What is Swap / Rollover?
The interest paid or earned for holding a leveraged position overnight, based on the interest-rate gap between the two currencies.
Swap, or rollover, is the interest adjustment applied to positions held open past the daily rollover time (typically 5pm New York). Because every forex position is effectively borrowing one currency to hold another, the interest-rate difference between the two flows through your account: hold the higher-yielding currency and you may earn a small credit; hold the lower-yielding one and you pay. Most retail traders pay swap in both directions once broker markups are included, and Wednesday's rollover is usually charged triple to cover the weekend.
Swap is background noise for scalpers and day traders who close everything before rollover, but it compounds into a real cost for swing and position traders holding for days or weeks — sometimes enough to erase the profit on a marginal trade.

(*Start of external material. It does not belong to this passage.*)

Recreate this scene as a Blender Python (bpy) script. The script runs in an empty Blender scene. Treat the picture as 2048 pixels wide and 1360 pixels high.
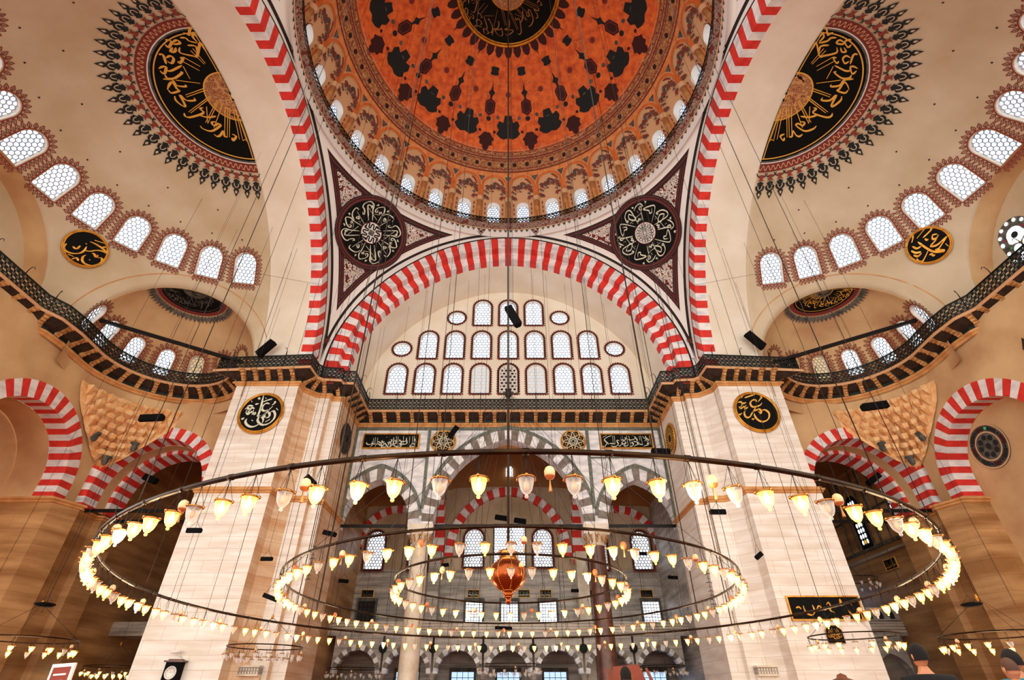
import bpy, math, random
from math import sin, cos, pi, radians as rad, sqrt, atan2, hypot
from mathutils import Vector, Matrix
random.seed(7)
sc = bpy.context.scene
# ---------------------------------------------------------------- camera, world, light, exposure
EYE = Vector((0.0, -16.76, 0.0))          # eye of the visitor; the carpet lies 1.25 m below
cam_d = bpy.data.cameras.new('camera'); cam_o = bpy.data.objects.new('camera', cam_d)
sc.collection.objects.link(cam_o); sc.camera = cam_o
cam_o.location = EYE; cam_o.rotation_euler = (rad(90 + 35.6), 0, 0)
cam_d.sensor_width = 36; cam_d.lens = 1011 / 2048 * 36; cam_d.shift_x = 7.5 / 2048
cam_d.clip_end = 300; cam_d.clip_start = 0.05
FLOOR = -1.25
w = bpy.data.worlds.new('daylight'); sc.world = w; w.use_nodes = True
wn = w.node_tree; bg = wn.nodes['Background']
wg = wn.nodes.new('ShaderNodeTexCoord'); wsep = wn.nodes.new('ShaderNodeSeparateXYZ')
wn.links.new(wg.outputs['Generated'], wsep.inputs[0])
wr = wn.nodes.new('ShaderNodeValToRGB')
wr.color_ramp.elements[0].position = 0.0; wr.color_ramp.elements[0].color = (1.0, .97, .93, 1)
wr.color_ramp.elements[1].position = 1.0; wr.color_ramp.elements[1].color = (.74, .67, .58, 1)
wmap = wn.nodes.new('ShaderNodeMapRange'); wmap.inputs[1].default_value = -1; wmap.inputs[2].default_value = 1
wn.links.new(wsep.outputs[0], wmap.inputs[0]); wn.links.new(wmap.outputs[0], wr.inputs[0])
wn.links.new(wr.outputs[0], bg.inputs[0]); bg.inputs[1].default_value = 2.85
sc.view_settings.view_transform = 'Standard'; sc.view_settings.look = 'None'
sc.view_settings.gamma = 1; sc.view_settings.exposure = 0.0
sc.view_settings.use_curve_mapping = False
sc.cycles.max_bounces = 7; sc.cycles.diffuse_bounces = 5; sc.cycles.transparent_max_bounces = 12
sc.cycles.sample_clamp_indirect = 6.0

# ---------------------------------------------------------------- materials
def lin(c):
    if isinstance(c, str):
        c = [int(c[i:i+2], 16) / 255 for i in (0, 2, 4)]
    return tuple((x / 12.92 if x <= .04045 else ((x + .055) / 1.055) ** 2.4) for x in c) + (1,)
MATS = {}
def mat(name, col, rough=.8, metal=0, col2=None, scale=1.0, stretch=(1, 1, 1), detail=4, contrast=(.35, .65),
        emit=0, emit_col=None, bump=0, coat=0, alpha=1, trans=0):
    m = bpy.data.materials.new(name); m.use_nodes = True; nt = m.node_tree; b = nt.nodes['Principled BSDF']
    b.inputs['Base Color'].default_value = lin(col); b.inputs['Roughness'].default_value = rough
    b.inputs['Metallic'].default_value = metal
    if coat: b.inputs['Coat Weight'].default_value = coat
    if trans: b.inputs['Transmission Weight'].default_value = trans; b.inputs['IOR'].default_value = 1.25
    if alpha < 1: b.inputs['Alpha'].default_value = alpha
    if col2 or bump:
        tc = nt.nodes.new('ShaderNodeTexCoord'); mp = nt.nodes.new('ShaderNodeMapping')
        mp.inputs['Scale'].default_value = stretch
        nt.links.new(tc.outputs['Object'], mp.inputs[0])
        nz = nt.nodes.new('ShaderNodeTexNoise'); nz.inputs['Scale'].default_value = scale
        nz.inputs['Detail'].default_value = detail
        nt.links.new(mp.outputs[0], nz.inputs['Vector'])
        if col2:
            rp = nt.nodes.new('ShaderNodeValToRGB')
            rp.color_ramp.elements[0].position = contrast[0]; rp.color_ramp.elements[0].color = lin(col)
            rp.color_ramp.elements[1].position = contrast[1]; rp.color_ramp.elements[1].color = lin(col2)
            nt.links.new(nz.outputs['Fac'], rp.inputs[0]); nt.links.new(rp.outputs[0], b.inputs['Base Color'])
        if bump:
            bp = nt.nodes.new('ShaderNodeBump'); bp.inputs['Strength'].default_value = bump
            nt.links.new(nz.outputs['Fac'], bp.inputs['Height']); nt.links.new(bp.outputs[0], b.inputs['Normal'])
    if emit:
        b.inputs['Emission Color'].default_value = lin(emit_col or col); b.inputs['Emission Strength'].default_value = emit
    MATS[name] = m
    return m
def tile_mat(name, ca, cb, cell, joint, jw=.02, ns=1.2, rough=.45, vary=.5):
    """ashlar blocks with veins: brick texture mixed with stretched noise (object space, works on all vertical faces)"""
    m = bpy.data.materials.new(name); m.use_nodes = True; nt = m.node_tree; b = nt.nodes['Principled BSDF']
    b.inputs['Roughness'].default_value = rough
    tc = nt.nodes.new('ShaderNodeTexCoord'); sp = nt.nodes.new('ShaderNodeSeparateXYZ')
    nt.links.new(tc.outputs['Object'], sp.inputs[0])
    ad = nt.nodes.new('ShaderNodeMath'); ad.operation = 'MULTIPLY_ADD'; ad.inputs[1].default_value = 2.3
    nt.links.new(sp.outputs[1], ad.inputs[0]); nt.links.new(sp.outputs[0], ad.inputs[2])
    cb_ = nt.nodes.new('ShaderNodeCombineXYZ'); nt.links.new(ad.outputs[0], cb_.inputs[0]); nt.links.new(sp.outputs[2], cb_.inputs[1])
    br = nt.nodes.new('ShaderNodeTexBrick'); nt.links.new(cb_.outputs[0], br.inputs['Vector'])
    br.inputs['Scale'].default_value = 1; br.inputs['Brick Width'].default_value = cell[0]; br.inputs['Row Height'].default_value = cell[1]
    br.inputs['Mortar Size'].default_value = jw; br.inputs['Mortar Smooth'].default_value = .3
    br.inputs['Color1'].default_value = (1, 1, 1, 1); br.inputs['Color2'].default_value = (1 - vary * .35, 1 - vary * .38, 1 - vary * .42, 1)
    br.inputs['Mortar'].default_value = lin(joint)
    mp = nt.nodes.new('ShaderNodeMapping'); mp.inputs['Scale'].default_value = (.35, .35, 2.6)
    nt.links.new(tc.outputs['Object'], mp.inputs[0])
    nz = nt.nodes.new('ShaderNodeTexNoise'); nz.inputs['Scale'].default_value = ns; nz.inputs['Detail'].default_value = 6
    nt.links.new(mp.outputs[0], nz.inputs['Vector'])
    rp = nt.nodes.new('ShaderNodeValToRGB'); rp.color_ramp.elements[0].position = .35; rp.color_ramp.elements[1].position = .66
    rp.color_ramp.elements[0].color = lin(cb); rp.color_ramp.elements[1].color = lin(ca)
    nt.links.new(nz.outputs['Fac'], rp.inputs[0])
    mx = nt.nodes.new('ShaderNodeMix'); mx.data_type = 'RGBA'; mx.blend_type = 'MULTIPLY'; mx.inputs[0].default_value = 1
    nt.links.new(rp.outputs[0], mx.inputs[6]); nt.links.new(br.outputs[0], mx.inputs[7])
    nt.links.new(mx.outputs[2], b.inputs['Base Color'])
    MATS[name] = m
    return m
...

It also matters religiously: because swap is interest, Muslim traders use Islamic swap-free accounts, where brokers replace the interest mechanism with an administration-fee structure. Check the swap rates on your instrument before planning any multi-day hold.
Roman Urdu mein
Swap ya rollover woh interest hai jo raat bhar position rakhne par lagta hai ya milta hai — do currencies ke interest rates ke farq ki wajah se. Wednesday ko aam tor par triple swap charge hota hai. Scalper ke liye yeh masla nahi, lekin swing trader ke liye kai dinon ka swap profit kha sakta hai. Muslim traders ke liye Islamic swap-free account ka option maujood hai.